SQUIRM is titled after a type of movement elicited by confinement – one squirms when one is physically uncomfortable, emotionally ill-at-ease, or filled with restless, unchanneled energy.  It is descriptive of many facets of the exhibition, from a viewer’s experience within its dreamlike labyrinth to Aerts’ frenetic artistic process.  Aerts works intuitively and associationally, letting the somatic exchange with her materials be a guiding force in her layered creations.  Similar to the automatic writing practices of the Surrealists, Aerts trusts in the force of the unconscious to drive her world-building.  The salon-style hang of the show, which enables a viewing experience marked by simultaneity rather than linearity, reflects what her studio might look like as she conceives of and constructs multiple works concurrently.  It also creates a parallel experience of entrapment not only in the figures represented in her works, but also in the viewer, as the space is cordoned off from the gallery’s foyer with two floor-length, hanging curtains that depict a supine figure with a single, open eye.

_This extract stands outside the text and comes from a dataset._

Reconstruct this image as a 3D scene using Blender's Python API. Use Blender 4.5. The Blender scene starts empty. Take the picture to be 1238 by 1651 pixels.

Nel Aerts (b. 1987, lives and works in Antwerp, BE) studied at the Royal Academy of Fine Arts, Ghent, Belgium from 2005-2009.  She has had solo shows at museums and galleries worldwide, including Eleni Koroneou Gallery, Athens, GR; Carl Freedman Gallery, Margate, UK; Museum M, Leuven, BE; Kunsthalle Lingen, Lingen, DE; Westflischer Kunstverein, Münster, DE; De Warande, Turnhout, BE; Plus One Gallery, Antwerp, BE; Kunsthalle Charlottenborg, Copenhagen, DK; and Vincent van Gogh Huis Galerie, Zundert, NL, among many others.